以前、プロジェクト管理と日常生活 No.590 『当初ずさんだったPayPayのセキュリティ対策』で、発信元の特定が難しい闇サイト、ダークウェブについて触れました。
そうした中、昨年12月25日(水)放送の「ワールドビジネスサテライト」(テレビ東京)で「巨大データ社会 あなたのデータのゆくえ」をテーマに取り上げていました。
そこで、今回は個人データの闇での売買に焦点を当ててご紹介します。
前回ご紹介したように自ら提供する個人データもあれば、一方で奪われる個人データもあるのです。
サイバーセキュリティを手掛ける株式会社スプラウト(sprout)を番組レポーターが訪れると、日本人のクレジットカード情報がダークウェブというインターネットの闇市場で売買されていました。

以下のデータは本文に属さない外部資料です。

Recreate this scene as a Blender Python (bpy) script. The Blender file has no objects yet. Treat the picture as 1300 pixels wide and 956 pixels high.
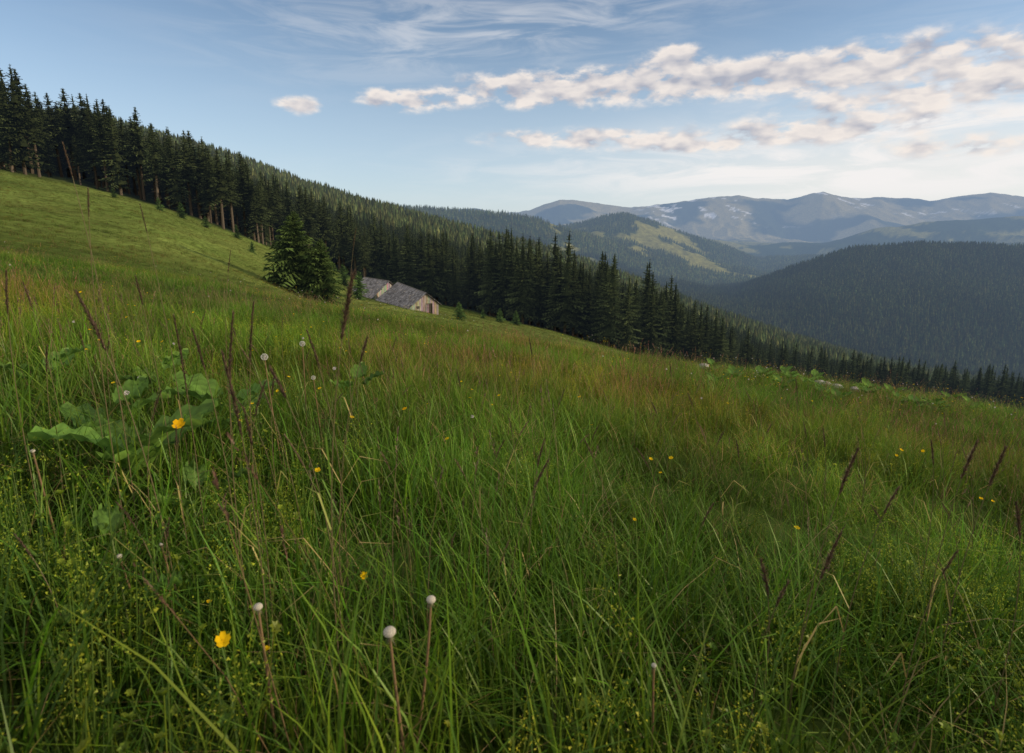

パソコンのモニターに表示されていた売買物件の値段は39ドル(約4300円)でした。
高野 聖玄社長は次のようにおっしゃっています。
「(なぜ値段が安いかについて、)それだけ供給側が多いということかなと思います。」
「売られている側としては、“そんな値段で”っていうのはありますけど。」
ダークウェブでは、世界中のハッカーやデータのブローカーたちが匿名性の高い通信技術を使って盗んだ個人データなどを売買しているのです。
高野社長は次のようにおっしゃっています。
「やはり大量にデータベースごと抜かれた情報とかありますので、そうすると売り手としては安く沢山売ってどんどん回転させていくといったエコシステムが出来ていると。」
「(世界中の個人データの中で特に日本人のデータが高く買われる理由について、)クレジットカードの利用枠が一般的に世界と比較すると金額的に大きいので、そこを悪用する。」
スプラウトが今年(2019年)ダークウェブで取り引きされる日本人のメールを検知したところ、疑いがあったのが1億6700万件にも上りました。
その多くが大手企業に勤める人のメールでした。
高野社長は次のようにおっしゃっています。
「漏えい自体は自分ではどうしようも出来ませんので、そこは“漏れるかもしれない”というように使ったうえで、パスワードの使い回しは避けるということと、二段階認証があるものについては二段階認証をつけて、そこでブロックすると。」
「その2つぐらいですかね。」
以上、番組の内容の一部をご紹介してきました。
そもそも発信元の特定が難しい闇サイト、ダークウェブの存在が問題です。
発信元の特定が難しくては、犯罪の取り締まりはとても困難になります。
更に、ダークウェブでは世界中のハッカーなどが匿名性の高い通信技術を使って盗んだ個人データなどを売買しているといいますが、供給側が多く、その売買価格がとても安いという状況も問題です。
こうした状況では、不正行為を働こうとする人、あるいは組織は容易に個人情報を入手出来ますから、個人情報関連の犯罪は後を絶ちません。
こうしたことから、ダークウェブでの発信元の特定、および個人データの盗難防止対策が求められますが、現状では短期間での解決は期待出来そうにありません。
そこで、ユーザーの立場からは、高野社長のおっしゃるように、パスワードの使い回しを避けること、そしてネット通販などの事業者には出来るだけ二段階認証を付けてもらうことという2つしかなさそうです。
ネット社会はとても便利ですが、残念ながら副作用とも言える、実社会とは違ったサイバー犯罪をもたらしているのです。
しかも、その犯罪は、高度な技術を駆使することによって、とても効率よく多額のお金を手に入れることが出来るので決してなくなることはなさそうです。